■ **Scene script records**
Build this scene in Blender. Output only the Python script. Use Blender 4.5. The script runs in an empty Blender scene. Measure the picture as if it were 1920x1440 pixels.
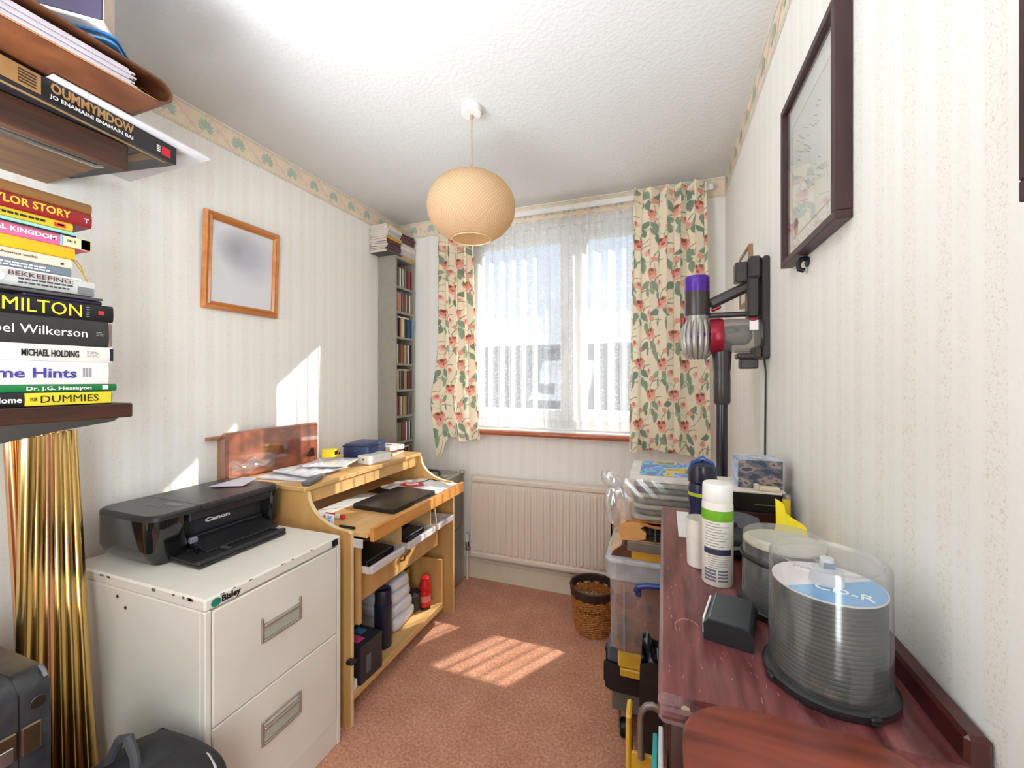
import bpy, bmesh, math, random
import numpy as np
from mathutils import Matrix, Vector, Euler
random.seed(7); rng = np.random.default_rng(7)
S = bpy.context.scene
COL = S.collection
R = math.radians
PI = math.pi

# ------------------------------------------------------------------ camera, world, light, exposure
cd = bpy.data.cameras.new('camera'); cam = bpy.data.objects.new('camera', cd); COL.objects.link(cam)
cam.location = (0, 0, 1.31); cam.rotation_euler = (R(90), 0, R(20.186))
cd.sensor_width = 36; cd.lens = 14.494; cd.shift_y = -0.0052; cd.clip_start = 0.02
S.camera = cam
S.view_settings.view_transform = 'Standard'; S.view_settings.look = 'None'
S.view_settings.exposure = 0.82; S.view_settings.gamma = 1.0; S.view_settings.use_curve_mapping = False
S.cycles.use_denoising = True
S.cycles.max_bounces = 10; S.cycles.transparent_max_bounces = 24; S.cycles.diffuse_bounces = 6
S.cycles.sample_clamp_indirect = 6.0

def lin(c):
    return tuple(((x/255)/12.92 if x/255 <= .04045 else ((x/255+.055)/1.055)**2.4) for x in c)

w = bpy.data.worlds.new('sky'); S.world = w; w.use_nodes = True
nt = w.node_tree; nt.nodes.clear()
out = nt.nodes.new('ShaderNodeOutputWorld'); bg = nt.nodes.new('ShaderNodeBackground')
tc = nt.nodes.new('ShaderNodeTexCoord'); sx = nt.nodes.new('ShaderNodeSeparateXYZ')
rp = nt.nodes.new('ShaderNodeValToRGB')
rp.color_ramp.elements[0].position = 0.0; rp.color_ramp.elements[0].color = (.86, .90, .96, 1)
rp.color_ramp.elements[1].position = 0.7; rp.color_ramp.elements[1].color = (.50, .68, .98, 1)
nt.links.new(tc.outputs['Generated'], sx.inputs[0]); nt.links.new(sx.outputs['Z'], rp.inputs[0])
nt.links.new(rp.outputs[0], bg.inputs['Color']); bg.inputs['Strength'].default_value = .70
nt.links.new(bg.outputs[0], out.inputs[0])

def sun(name, d, e, ang, col):
    l = bpy.data.lights.new(name, 'SUN'); l.energy = e; l.angle = R(ang); l.color = col
    o = bpy.data.objects.new(name, l); COL.objects.link(o)
    o.location = (2, 6, 5); o.rotation_euler = Vector(d).to_track_quat('-Z', 'Y').to_euler(); return o
sun('sun', (-.63, -1, -2.08), 7.0, .6, (1, .95, .88))                    # the sun itself: the stripes on the carpet
sun('added_low_sun', (-1.06, -1, -.80), 5.5, .4, (1, .96, .9))             # second low sun, added without a known source: the patch on the left wall

def area(name, loc, d, sxy, e, col=(1, 1, 1)):
    l = bpy.data.lights.new(name, 'AREA'); l.shape = 'RECTANGLE'; l.size, l.size_y = sxy; l.energy = e; l.color = col
    o = bpy.data.objects.new(name, l); COL.objects.link(o); o.location = loc
    o.rotation_euler = Vector(d).to_track_quat('-Z', 'Y').to_euler(); return o
area('fill_up', (-.75, -.80, .30), (.04, .36, 1), (1.6, 1.0), 14, (.87, .955, 1)).data.spread = R(80)      # unseen fill added behind the camera, aimed up at the ceiling
area('fill_high', (-1.32, -.60, 1.30), (-.02, .80, 1), (.8, .9), 20, (.87, .955, 1)).data.spread = R(135)                       # second added fill, higher up and tilted towards the far ceiling
area('fill_side', (.28, -.60, 1.30), (-1, .35, 0), (.9, 1.6), 29, (.90, .965, 1))                          # unseen side fill added behind the camera for left wall and cabinet front

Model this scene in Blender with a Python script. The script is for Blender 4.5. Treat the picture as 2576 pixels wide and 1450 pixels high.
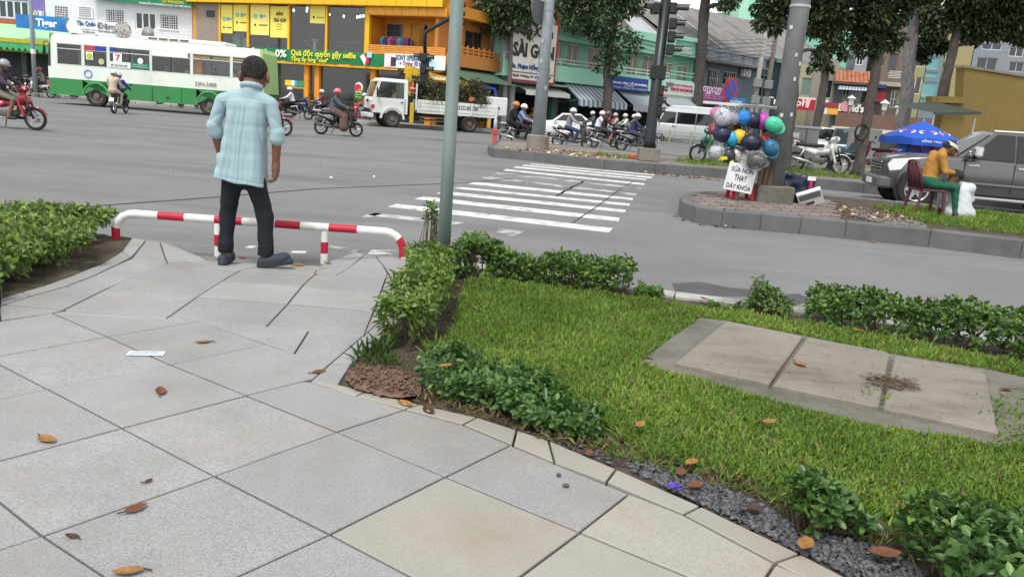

■ **PROBLEM**
In the listing, how many lines hold "Python"? Answer with a bare number.

■ **EXERCISE RESULT**
2